— START —

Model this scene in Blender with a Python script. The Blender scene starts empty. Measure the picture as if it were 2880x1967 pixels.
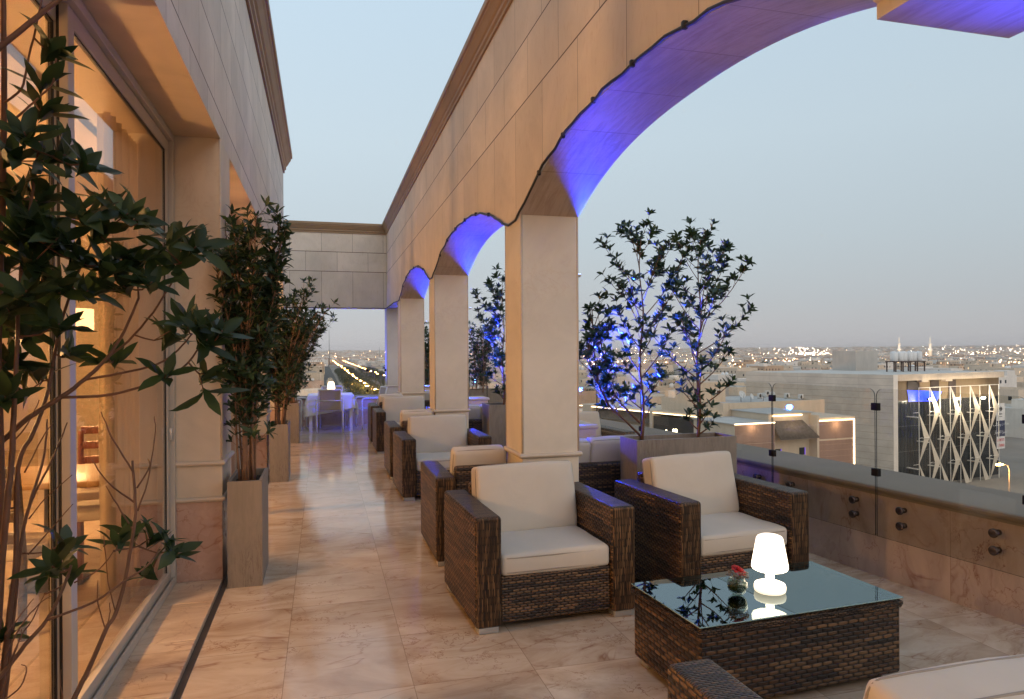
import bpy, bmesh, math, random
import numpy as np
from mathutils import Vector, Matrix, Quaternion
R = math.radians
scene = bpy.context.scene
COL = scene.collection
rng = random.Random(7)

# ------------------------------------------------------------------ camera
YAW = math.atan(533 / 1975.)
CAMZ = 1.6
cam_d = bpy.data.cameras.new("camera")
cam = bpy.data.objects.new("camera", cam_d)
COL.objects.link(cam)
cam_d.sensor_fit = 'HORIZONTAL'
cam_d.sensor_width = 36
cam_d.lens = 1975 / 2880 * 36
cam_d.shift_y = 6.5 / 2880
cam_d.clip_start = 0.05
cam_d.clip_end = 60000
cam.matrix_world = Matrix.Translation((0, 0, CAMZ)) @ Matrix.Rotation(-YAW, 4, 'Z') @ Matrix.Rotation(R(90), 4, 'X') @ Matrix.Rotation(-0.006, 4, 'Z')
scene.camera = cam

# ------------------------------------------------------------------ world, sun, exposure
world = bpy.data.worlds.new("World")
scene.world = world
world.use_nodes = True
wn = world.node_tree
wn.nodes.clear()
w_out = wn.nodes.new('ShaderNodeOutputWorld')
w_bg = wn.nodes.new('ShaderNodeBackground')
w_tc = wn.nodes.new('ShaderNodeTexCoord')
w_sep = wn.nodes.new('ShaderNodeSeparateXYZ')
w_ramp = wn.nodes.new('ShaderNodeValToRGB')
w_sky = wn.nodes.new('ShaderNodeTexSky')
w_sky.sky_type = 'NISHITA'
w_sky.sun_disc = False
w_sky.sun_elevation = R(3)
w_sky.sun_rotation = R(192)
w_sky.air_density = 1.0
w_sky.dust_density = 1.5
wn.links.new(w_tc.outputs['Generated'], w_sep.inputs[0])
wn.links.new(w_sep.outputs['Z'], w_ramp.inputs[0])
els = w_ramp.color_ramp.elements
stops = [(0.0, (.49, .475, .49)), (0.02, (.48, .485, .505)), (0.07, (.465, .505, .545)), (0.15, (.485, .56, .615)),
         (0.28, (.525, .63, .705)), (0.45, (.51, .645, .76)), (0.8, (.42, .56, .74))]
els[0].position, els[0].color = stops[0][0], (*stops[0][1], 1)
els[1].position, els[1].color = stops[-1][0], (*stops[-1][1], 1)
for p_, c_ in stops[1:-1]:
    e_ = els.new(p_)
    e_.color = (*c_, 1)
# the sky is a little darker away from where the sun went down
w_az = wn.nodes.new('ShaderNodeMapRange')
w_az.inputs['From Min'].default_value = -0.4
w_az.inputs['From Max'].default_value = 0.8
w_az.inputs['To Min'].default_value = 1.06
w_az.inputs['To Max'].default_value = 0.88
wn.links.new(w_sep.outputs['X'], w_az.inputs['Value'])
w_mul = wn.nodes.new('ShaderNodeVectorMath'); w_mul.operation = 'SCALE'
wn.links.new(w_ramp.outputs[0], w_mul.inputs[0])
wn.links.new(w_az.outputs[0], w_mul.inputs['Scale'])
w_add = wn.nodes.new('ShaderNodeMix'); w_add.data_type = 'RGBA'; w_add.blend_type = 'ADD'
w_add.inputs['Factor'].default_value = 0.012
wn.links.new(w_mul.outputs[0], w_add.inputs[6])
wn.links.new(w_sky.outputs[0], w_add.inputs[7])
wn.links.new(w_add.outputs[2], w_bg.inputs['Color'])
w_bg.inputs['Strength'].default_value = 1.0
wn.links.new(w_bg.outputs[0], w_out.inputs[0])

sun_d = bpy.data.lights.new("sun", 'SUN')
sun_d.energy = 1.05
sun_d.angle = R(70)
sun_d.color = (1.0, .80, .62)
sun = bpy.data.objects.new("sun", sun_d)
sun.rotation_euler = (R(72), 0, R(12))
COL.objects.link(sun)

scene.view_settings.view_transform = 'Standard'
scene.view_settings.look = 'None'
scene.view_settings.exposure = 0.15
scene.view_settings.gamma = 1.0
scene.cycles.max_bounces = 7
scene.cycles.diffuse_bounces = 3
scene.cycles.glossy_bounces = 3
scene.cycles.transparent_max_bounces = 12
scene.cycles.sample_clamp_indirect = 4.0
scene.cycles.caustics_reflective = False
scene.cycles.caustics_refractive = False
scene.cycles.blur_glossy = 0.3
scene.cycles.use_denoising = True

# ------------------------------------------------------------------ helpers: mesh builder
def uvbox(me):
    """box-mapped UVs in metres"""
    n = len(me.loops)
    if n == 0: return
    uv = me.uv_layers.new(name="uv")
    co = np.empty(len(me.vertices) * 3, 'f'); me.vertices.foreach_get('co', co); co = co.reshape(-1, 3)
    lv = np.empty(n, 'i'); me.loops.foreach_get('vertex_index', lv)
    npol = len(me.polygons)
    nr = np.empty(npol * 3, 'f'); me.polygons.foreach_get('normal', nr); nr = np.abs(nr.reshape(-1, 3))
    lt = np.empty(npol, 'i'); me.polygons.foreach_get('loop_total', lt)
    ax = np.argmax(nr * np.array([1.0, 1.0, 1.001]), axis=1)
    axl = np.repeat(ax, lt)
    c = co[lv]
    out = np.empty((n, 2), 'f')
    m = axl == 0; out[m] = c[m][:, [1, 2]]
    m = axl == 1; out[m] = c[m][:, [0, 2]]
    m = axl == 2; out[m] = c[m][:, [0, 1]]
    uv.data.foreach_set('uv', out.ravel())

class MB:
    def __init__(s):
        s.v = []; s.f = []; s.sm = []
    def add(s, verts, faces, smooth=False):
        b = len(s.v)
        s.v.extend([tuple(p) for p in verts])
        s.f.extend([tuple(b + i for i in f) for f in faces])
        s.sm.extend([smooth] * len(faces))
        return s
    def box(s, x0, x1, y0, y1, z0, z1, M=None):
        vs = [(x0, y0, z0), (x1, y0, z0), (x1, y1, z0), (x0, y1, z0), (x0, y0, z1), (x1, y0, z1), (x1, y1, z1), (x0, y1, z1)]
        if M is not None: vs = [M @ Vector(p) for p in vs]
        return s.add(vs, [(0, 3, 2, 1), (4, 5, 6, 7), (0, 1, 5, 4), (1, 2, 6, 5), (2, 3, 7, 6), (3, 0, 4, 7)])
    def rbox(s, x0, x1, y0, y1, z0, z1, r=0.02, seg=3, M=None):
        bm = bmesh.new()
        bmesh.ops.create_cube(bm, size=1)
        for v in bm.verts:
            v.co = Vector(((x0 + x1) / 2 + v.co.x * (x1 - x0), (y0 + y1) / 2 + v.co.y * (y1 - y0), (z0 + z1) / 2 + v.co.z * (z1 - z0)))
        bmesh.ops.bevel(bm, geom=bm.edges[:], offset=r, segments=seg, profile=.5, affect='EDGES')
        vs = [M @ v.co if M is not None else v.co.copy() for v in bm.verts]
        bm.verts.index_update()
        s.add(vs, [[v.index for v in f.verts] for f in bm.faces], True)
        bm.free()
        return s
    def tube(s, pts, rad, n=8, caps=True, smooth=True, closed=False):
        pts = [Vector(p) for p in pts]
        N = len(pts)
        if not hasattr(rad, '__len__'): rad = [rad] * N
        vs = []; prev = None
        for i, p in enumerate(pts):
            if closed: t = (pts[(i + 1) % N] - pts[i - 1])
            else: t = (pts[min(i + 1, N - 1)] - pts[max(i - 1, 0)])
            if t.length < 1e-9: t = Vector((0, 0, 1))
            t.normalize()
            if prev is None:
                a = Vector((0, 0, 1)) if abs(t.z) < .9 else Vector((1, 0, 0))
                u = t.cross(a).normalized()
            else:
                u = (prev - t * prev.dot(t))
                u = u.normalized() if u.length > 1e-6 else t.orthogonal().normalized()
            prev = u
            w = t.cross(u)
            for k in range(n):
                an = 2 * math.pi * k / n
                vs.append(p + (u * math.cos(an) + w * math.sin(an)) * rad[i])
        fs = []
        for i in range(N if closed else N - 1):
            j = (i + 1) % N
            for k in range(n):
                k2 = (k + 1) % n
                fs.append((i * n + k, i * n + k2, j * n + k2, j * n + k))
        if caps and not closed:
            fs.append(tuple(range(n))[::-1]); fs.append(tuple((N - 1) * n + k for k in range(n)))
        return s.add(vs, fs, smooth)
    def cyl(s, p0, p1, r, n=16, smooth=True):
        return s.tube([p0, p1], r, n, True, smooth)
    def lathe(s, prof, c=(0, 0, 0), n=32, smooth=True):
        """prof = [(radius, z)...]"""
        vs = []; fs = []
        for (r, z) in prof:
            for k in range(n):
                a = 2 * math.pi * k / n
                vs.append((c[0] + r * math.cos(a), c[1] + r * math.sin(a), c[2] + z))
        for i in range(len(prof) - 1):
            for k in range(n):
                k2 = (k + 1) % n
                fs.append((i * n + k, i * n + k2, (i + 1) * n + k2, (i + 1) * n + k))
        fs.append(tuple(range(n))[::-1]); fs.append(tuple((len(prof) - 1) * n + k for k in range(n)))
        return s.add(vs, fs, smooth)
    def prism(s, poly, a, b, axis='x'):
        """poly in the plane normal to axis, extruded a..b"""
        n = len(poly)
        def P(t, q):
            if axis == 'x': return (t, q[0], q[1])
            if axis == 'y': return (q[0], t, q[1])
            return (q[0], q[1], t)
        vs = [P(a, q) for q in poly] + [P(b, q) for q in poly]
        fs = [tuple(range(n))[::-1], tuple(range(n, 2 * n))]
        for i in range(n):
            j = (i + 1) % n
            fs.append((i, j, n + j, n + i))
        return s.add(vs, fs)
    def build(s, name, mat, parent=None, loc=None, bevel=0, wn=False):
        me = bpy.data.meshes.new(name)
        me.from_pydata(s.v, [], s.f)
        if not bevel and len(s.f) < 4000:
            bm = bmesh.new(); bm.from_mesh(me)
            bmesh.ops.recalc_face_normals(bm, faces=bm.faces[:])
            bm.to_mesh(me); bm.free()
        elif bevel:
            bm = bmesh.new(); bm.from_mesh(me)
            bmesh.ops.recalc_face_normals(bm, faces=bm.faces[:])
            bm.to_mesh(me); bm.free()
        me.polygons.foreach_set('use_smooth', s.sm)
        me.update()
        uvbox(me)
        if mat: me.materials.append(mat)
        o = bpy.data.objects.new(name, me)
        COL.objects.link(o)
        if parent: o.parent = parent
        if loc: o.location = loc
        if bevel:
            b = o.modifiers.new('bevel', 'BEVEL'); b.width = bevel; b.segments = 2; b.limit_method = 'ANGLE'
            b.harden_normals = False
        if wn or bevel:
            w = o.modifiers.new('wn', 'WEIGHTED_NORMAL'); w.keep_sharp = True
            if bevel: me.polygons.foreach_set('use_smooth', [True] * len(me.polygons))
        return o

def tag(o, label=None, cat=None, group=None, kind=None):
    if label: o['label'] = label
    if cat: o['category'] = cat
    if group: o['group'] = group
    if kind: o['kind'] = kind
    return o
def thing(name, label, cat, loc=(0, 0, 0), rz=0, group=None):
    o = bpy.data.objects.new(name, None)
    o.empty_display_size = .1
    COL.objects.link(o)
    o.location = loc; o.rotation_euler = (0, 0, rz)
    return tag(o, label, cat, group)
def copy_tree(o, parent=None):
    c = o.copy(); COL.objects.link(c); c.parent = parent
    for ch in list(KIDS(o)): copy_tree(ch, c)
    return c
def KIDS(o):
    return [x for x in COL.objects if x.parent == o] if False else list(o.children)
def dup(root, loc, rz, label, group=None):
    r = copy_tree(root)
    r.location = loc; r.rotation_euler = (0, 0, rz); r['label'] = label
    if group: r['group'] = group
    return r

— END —

§ **SET PROBLEM**:
Pictures excluded, repeat exactly the lines from the top of the material through the line with "rng = random.Random(7)", including both of those lines.

§ **WORKED ANSWER**:
Model this scene in Blender with a Python script. The Blender scene starts empty. Measure the picture as if it were 2880x1967 pixels.
import bpy, bmesh, math, random
import numpy as np
from mathutils import Vector, Matrix, Quaternion
R = math.radians
scene = bpy.context.scene
COL = scene.collection
rng = random.Random(7)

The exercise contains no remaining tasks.